9 entry daha
  • gerek olay örgüsü, gerek (genel olarak pek beğenmediğim, özen eksikliği barındıran çevirisine rağmen) eco'ya has zengin tasvirleriyle bitmesin istenen, buna rağmen hemen biten romanlardan biri. gecikerek yaptığım geçen senenin en iyileri sıralamasını bitirmek üzereyken okumuş olduğum ve book of illusionsa verdiğim payeyi geri almaya kıyamadığımdan milat almaya karar verdiğim bir roman ayrıca da. st. peter * ya da ermitaj gezilerinde hissedilen türde bir zenginlik sarhoşluğu yaşatıyor, malumatfuruş okurun kibrini okşuyor, keyif veriyor. başkalarının bildiklerini kıskanan benim gibilerin iç geçirmelerine de sebep oluyor.

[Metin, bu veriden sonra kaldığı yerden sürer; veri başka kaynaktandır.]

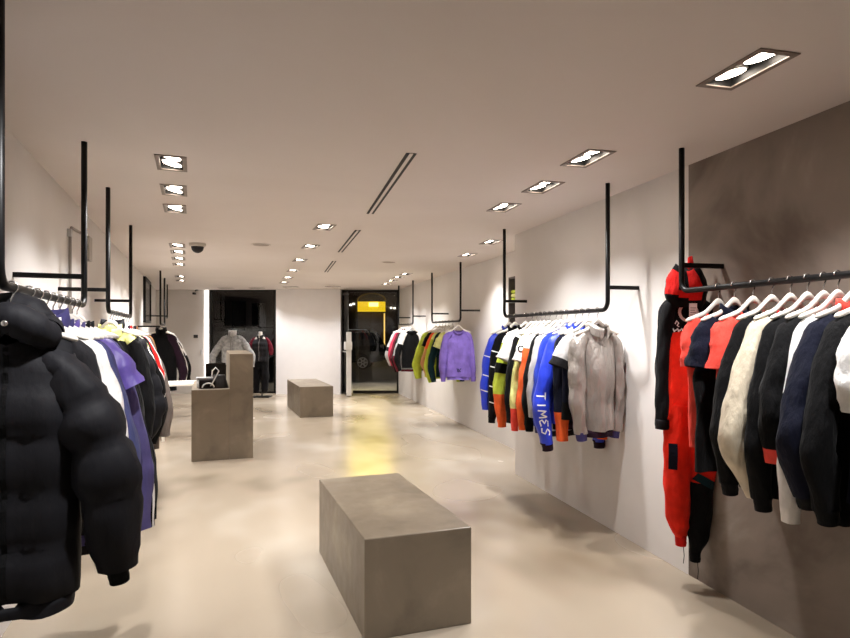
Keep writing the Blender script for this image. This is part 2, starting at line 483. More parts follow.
# ceiling lamps
def ceil_at(u, v):             # room point on the ceiling seen at a pixel
    d = (CEIL - EYE)*F/(HOR - v); return fr(FC, px(u, d), d, CEIL), d
LAMPS = []                     # (centre, direction, tilt towards the side, name of the row)
for u, v in ((171.5, 163), (174, 190), (175, 208.5), (177.3, 245.5), (178, 252), (178.5, 258.5), (178.8, 264.3), (180, 276.5), (180.5, 280.5)):
    LAMPS.append((ceil_at(u, v)[0], FL, -1, 'left'))
for u, v in ((324.3, 227), (310.5, 246.4), (299.8, 260.2), (293, 270.6), (287.8, 277.6), (284, 282.5)):
    LAMPS.append((ceil_at(u, v)[0], FB, 0, 'middle'))
FRONT = [(333, 286.6), (291, 286.8), (257, 288.0), (226, 288.0)]
for u, v in FRONT: LAMPS.append((ceil_at(u, v)[0], FC + PI/2, 0, 'front'))
for u, v in ((745, 70), (587, 158.3), (542.4, 187), (503.5, 207.3), (491, 242), (467.5, 255), (406, 274), (398.5, 277.3), (392, 280.7), (386.5, 284)):
    LAMPS.append((ceil_at(u, v)[0], FR, 1, 'right'))
SLOTS = [((411.5, 153), (370, 213.5)), ((358, 230), (340, 252)), ((334.3, 261), (326, 272))]
holes = []
HW, HL = .072, .165
for c, a, s, row in LAMPS:
    holes.append([c + fr(a, x, y) for x, y in ((-HW, -HL), (HW, -HL), (HW, HL), (-HW, HL))])
cu = bpy.data.curves.new('ceiling', 'CURVE'); cu.dimensions = '2D'; cu.fill_mode = 'BOTH'
def poly(pts):
    s = cu.splines.new('POLY'); s.points.add(len(pts) - 1)
    for q, p in zip(s.points, pts): q.co = (p[0], p[1], 0, 1)
    s.use_cyclic_u = True
poly([fr(0, -5.5, YB - .2), fr(0, 4.6, YB - .2), fr(FC, 4.0, FAR + .25), fr(FC, -9.2, FAR + .25)])
for h in holes: poly(h)
tmp = bpy.data.objects.new('ceiling_outline', cu); C.objects.link(tmp)
bpy.context.view_layer.update()
me = bpy.data.meshes.new_from_object(tmp.evaluated_get(bpy.context.evaluated_depsgraph_get()))
bpy.data.objects.remove(tmp); bpy.data.curves.remove(cu)
me.name = 'ceiling'; me.materials.clear(); me.materials.append(CEILPAINT)
for p in me.polygons: p.use_smooth = False; p.material_index = 0
ceiling = bpy.data.objects.new('ceiling', me); C.objects.link(ceiling); ceiling.location.z = CEIL; ceiling['kind'] = 'structure'

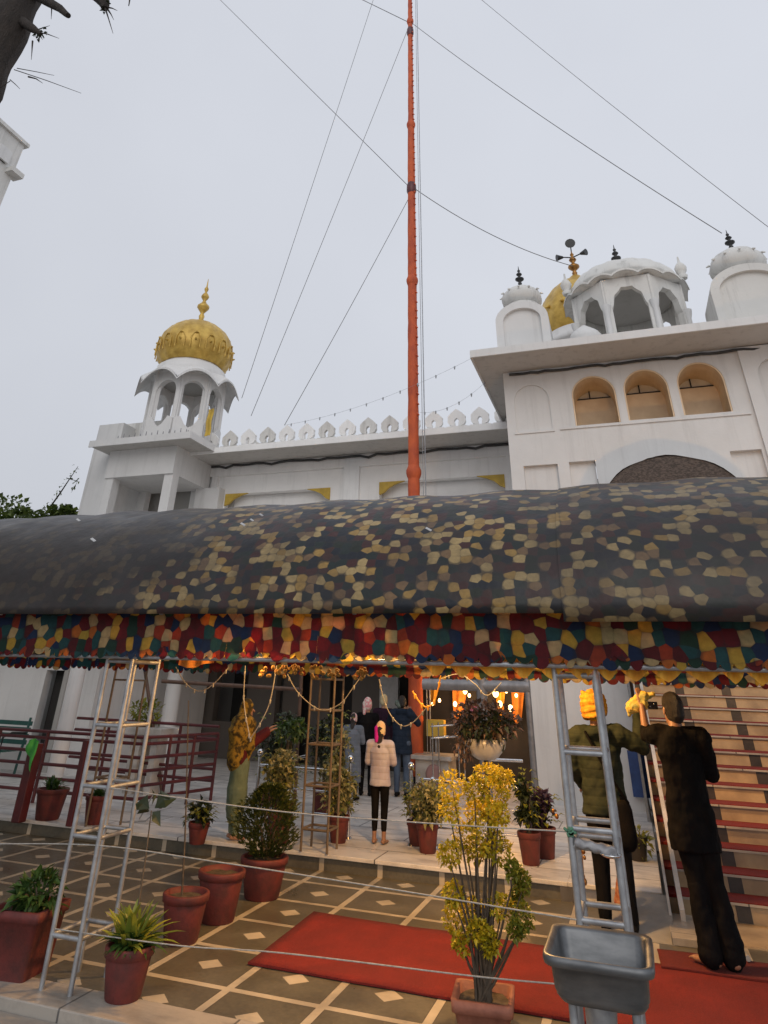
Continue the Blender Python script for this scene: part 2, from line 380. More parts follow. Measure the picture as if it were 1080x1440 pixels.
# ------------------------------------------------------------------ the setting
def arc(xl, xr, zs, zt, n=14, cusp=0):
    """points of an arch from (xl,zs) over the top zt to (xr,zs)"""
    cx, a, h = (xl+xr)/2, (xr-xl)/2, zt-zs; out = []
    for i in range(n+1):
        q = PI-PI*i/n; k = 1
        if cusp: k = 1-.10*abs(math.sin(q*cusp))**.5 if 0 < i < n else 1
        out.append((cx+a*k*math.cos(q), zs+h*(k if cusp else 1)*math.sin(q)))
    return out
def openwall(mb, x0, x1, z0, z1, ops, y0, y1, Mx=None, cusp=0, mi=0):
    """wall with arched or square openings (xl, xr, sill, spring, top)"""
    x = x0
    for xl, xr, zb, zs, zt in ops:
        if xl > x+1e-4: mb.prism([(x, z0), (xl, z0), (xl, z1), (x, z1)], y0, y1, Mx, mi)
        if zb > z0+1e-4: mb.prism([(xl, z0), (xr, z0), (xr, zb), (xl, zb)], y0, y1, Mx, mi)
        if zt < z1-1e-4:
            a = arc(xl, xr, zs, zt, 28 if cusp else 16, cusp) if zt > zs else [(xl, zs), (xr, zs)]
            mb.prism([(xl, z1)]+a+[(xr, z1)], y0, y1, Mx, mi)
        x = xr
    if x < x1-1e-4: mb.prism([(x, z0), (x1, z0), (x1, z1), (x, z1)], y0, y1, Mx, mi)
    return mb
def finial(name, parent, c, h, r, mats, label=None):
    p = [(.28, 0), (.35, .03), (.22, .08), (.3, .16), (.16, .22), (.34, .27), (.62, .34), (.62, .38), (.3, .44), (.14, .5), (.36, .56), (.42, .59), (.3, .64), (.1, .69), (.2, .74), (.22, .77), (.08, .82), (.05, .93), (.02, 1)]
    mb = MB().lathe([(a*r*2, b*h) for a, b in p], c, 12)
    return mb.build(name, mats, parent, label=label)
def octo(c, apo, k, z=0):
    """frame of the k-th side of an octagon: local x along the side, local -y outward"""
    q = k*PI/4
    return Matrix.Translation(Vector((c[0], c[1], z))) @ Matrix.Rotation(q, 4, 'Z') @ Matrix.Translation(Vector((0, -apo, 0)))

g = MB(); g.box(-60, 60, -20, 90, -.5, -.125); struct(g.build('ground', M['apron']))
g = MB(); g.box(-14, 9, 5.19, 8.95, -.12, 0); struct(g.build('patio', M['tiles']))
g = MB(); g.box(-14, 9, 4.86, 5.19, -.12, .002); struct(g.build('patio_border', M['kerb'], bevel=.008))
g = MB(); g.box(-40, 9, -4, 4.855, -.12, -.06); struct(g.build('path', M['apron']))
g = MB(); g.box(-24, -.02, 8.86, 17.0, -.1, .112); g.box(3.4, 14, 8.86, 14, -.1, .112); g.box(-.02, 3.4, 12.5, 14, -.1, .112)
struct(g.build('terrace_base', M['terrace']))
g = MB(); g.box(-24, -.9, 8.80, 17.0, .113, .15); g.box(-.9, -.02, 8.80, 14.0, .113, .15); g.box(3.4, 14, 8.8, 14, .113, .15)
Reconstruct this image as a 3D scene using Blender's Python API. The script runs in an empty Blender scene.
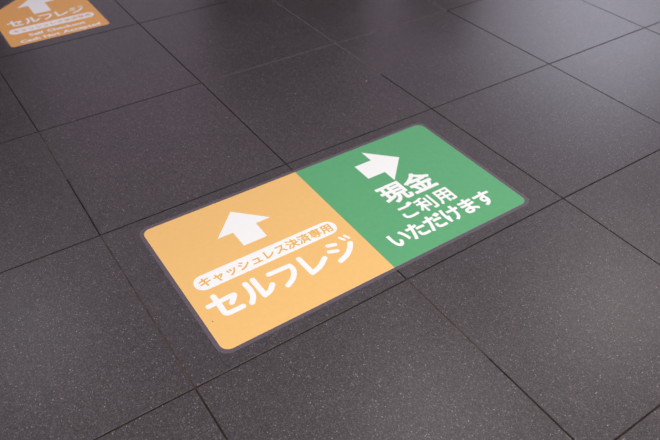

    özensiz çevirisine, kitapta geçtiği gibi yazarsak dizgi yalnışlarına rağmen, güzel, okunması için başka şeylerden feragat edildiğinde hiç de pişman etmeyecek bir kitap. keşke okuduğumu unutup yeniden okuyabilsem dediğim az sayıda kitap arasında yer alıyor şimdiden. kapakları genelde çok umursamam ama bu zırhlı şövalyeli kapak hiç gitmemiş.
    kitapta en sevdiğim kısmı seçmek zor. son cümlenin de çok hoş olduğunu belirterek, baudolino'nun uzak diyarlarda aşık olduğu o güzel yaratığın ilk halvetlerinin ardından baudolino'ya "başka kadınların bacaklarına bakmanı istemiyorum" demesini en çok sevdiğimi söyleyebilirim. bu arada o yaratığa (ismini hatırlayamadım şimdi) ben de aşık olmak isterdim ve sanırım bu aşk hikayesi eco'nun yazdıkları içinde en güzeli.